Volume decals

Okay, so I’ve read the release notes of 4.9, but I haven’t tried it yet since I’m a bit busy at the moment, and there’s something itching about the “volume decals”.

First, if I understand what is explained, volume decals can work like boolean operations, so is it usable as a single global subtraction boolean for specified types of actors? Like when I have a set of actors such as a bunch of crates, and I want something in the world to make those crates disappear, like a cloaking field. I could normally use a transition shader with opacity, but that won’t close the mesh, so you can look through it, or has much control over the location, especially if you have more than one of these “fields” in one world, since it’s material based. So I would just place a box and every-time a crate enters that box, it is cut off at the edges until it disappears. This effects doesn’t need any edge effects or something, a straight line is fine.

And two, it says in the release notes that it’s very resource heavy and may never be suitable for real-time use, so why would anyone put time into making a feature that is almost certain to never work out (and that, at least I, have never heard of), yet not adding a feature that many have requested such as the fluid surface actor, which existed in prior versions of the engine and is currently partly working due to the efforts of someone else (so I imagine wouldn’t be too difficult for a skilled programmer, which I am not), and not really a game-specific feature (since it’s related to water, which pretty much everyone wants). There is no hate here :p, I like the feature of volume decals as read above, and I like what Epic is doing with the engine.

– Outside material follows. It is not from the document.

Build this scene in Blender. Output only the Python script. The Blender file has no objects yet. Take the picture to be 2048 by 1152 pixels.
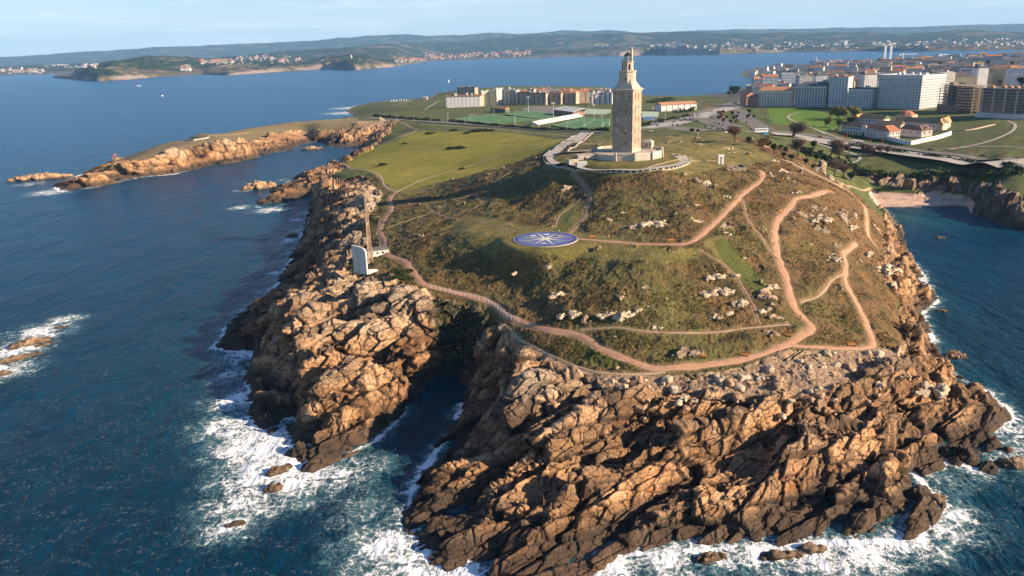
import bpy, bmesh, math, random, time
import numpy as np
from mathutils import Vector, Matrix
from mathutils.geometry import delaunay_2d_cdt
T0 = time.time()
sc = bpy.context.scene
col = bpy.data.collections.new("scene"); sc.collection.children.link(col)
R = math.radians
# ------------------------------------------------------------------ camera
FPX = 1600.0; PITCH = math.atan(481/FPX); ROLL = R(1.73); CAMZ = 113.0
cr, sr, cp, sp = math.cos(ROLL), math.sin(ROLL), math.cos(PITCH), math.sin(PITCH)
CR = (cr, -sr*sp, -sr*cp); CU = (sr, cr*sp, cr*cp); CF = (0, cp, -sp)
cam = bpy.data.cameras.new("camera"); cam.sensor_width = 36; cam.lens = FPX/2048*36
cam.clip_start = 1; cam.clip_end = 90000
camo = bpy.data.objects.new("camera", cam); col.objects.link(camo)
M = Matrix.Identity(4)
for i in range(3):
    M[i][0] = CR[i]; M[i][1] = CU[i]; M[i][2] = -CF[i]
M[2][3] = CAMZ
camo.matrix_world = M; sc.camera = camo
# ------------------------------------------------------------------ sun, sky, exposure
SUN_EL = 21.5; SUN_DIR = Vector((math.cos(R(-16)), math.sin(R(-16)), 0))
sd = Vector((SUN_DIR.x*math.cos(R(SUN_EL)), SUN_DIR.y*math.cos(R(SUN_EL)), math.sin(R(SUN_EL))))
sl = bpy.data.lights.new("sun", 'SUN'); sl.energy = 5.0; sl.angle = R(0.53); sl.color = (1.0, 0.80, 0.57)
so = bpy.data.objects.new("sun", sl); col.objects.link(so); so.rotation_euler = sd.to_track_quat('Z', 'Y').to_euler()
w = bpy.data.worlds.new("World"); sc.world = w; w.use_nodes = True
nt = w.node_tree; nt.nodes.clear()
def N(nt, t, **k):
    n = nt.nodes.new(t)
    for a, v in k.items():
        if a.startswith('i_'):
            n.inputs[a[2:].replace('_', ' ')].default_value = v
        else: setattr(n, a, v)
    return n
def L(nt, a, b): nt.links.new(a, b)
sky = N(nt, 'ShaderNodeTexSky', sky_type='NISHITA', sun_disc=False, sun_elevation=R(SUN_EL), sun_rotation=R(90+16),
        altitude=100, air_density=1.0, dust_density=0.3, ozone_density=3.0)
bg = N(nt, 'ShaderNodeBackground'); bg.inputs['Strength'].default_value = 0.057
tc = N(nt, 'ShaderNodeTexCoord'); sx = N(nt, 'ShaderNodeSeparateXYZ'); L(nt, tc.outputs['Generated'], sx.inputs[0])
# thin streaks of cirrus low over the horizon
mp = N(nt, 'ShaderNodeMapping'); mp.inputs['Scale'].default_value = (2.2, 2.2, 34); mp.inputs['Rotation'].default_value = (0.0, R(1.2), 0); L(nt, tc.outputs['Generated'], mp.inputs[0])
no = N(nt, 'ShaderNodeTexNoise', i_Scale=2.6, i_Detail=7.0, i_Roughness=0.62, i_Distortion=0.4); L(nt, mp.outputs[0], no.inputs['Vector'])
rp = N(nt, 'ShaderNodeMapRange', i_From_Min=0.47, i_From_Max=0.66, i_To_Min=0.0, i_To_Max=0.5); L(nt, no.outputs['Fac'], rp.inputs['Value'])
hz = N(nt, 'ShaderNodeMapRange', i_From_Min=0.0, i_From_Max=0.16, i_To_Min=1.0, i_To_Max=0.25); L(nt, sx.outputs['Z'], hz.inputs['Value'])
mu = N(nt, 'ShaderNodeMath', operation='MULTIPLY'); L(nt, rp.outputs[0], mu.inputs[0]); L(nt, hz.outputs[0], mu.inputs[1])
mc = N(nt, 'ShaderNodeMix', data_type='RGBA'); mc.inputs['B'].default_value = (8.2, 8.6, 9.2, 1)
tint = N(nt, 'ShaderNodeMix', data_type='RGBA', blend_type='MULTIPLY'); tint.inputs['Factor'].default_value = 1.0; tint.inputs['B'].default_value = (.79, .95, 1.20, 1)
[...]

This is just something that’s in the back of my head, and I’m just wondering what the answer would be. I’m not demanding anything here, and if people think that I’m pushing too hard, then please ignore this second paragraph of me rambling :o. You can’t really write how you want to say something, so some might read this in a different way.

  1. You can do subtraction, but only if the box (or crate) itself is also a volume decal, and in the same decal material. There is no way for the volume decals to subtract from the world or from different decals. Basically you do all the distance fields that need to interact inside one material.

  2. This was an “epic friday” project by one engineer. Epic friday is a time once a month or so that people are allowed to work on whatever they want. It is rare that an epic friday results in a usable checked in feature, but this time it did. Things like this can be useful in many situations and people are using UE4 for many non-realtime uses as well. But it could have its place in a realtime scene if you budget and test accordingly. It is really there for experimentation. There may be some cool uses by combining it with “distance to nearest surface” where you can make realtime waterfalls or something crazy with simple tweaks to the input.

Ah okay. That clears it up. Thanks for your answer Ryan. I’ll experiment with it a bit and see what I can make of it.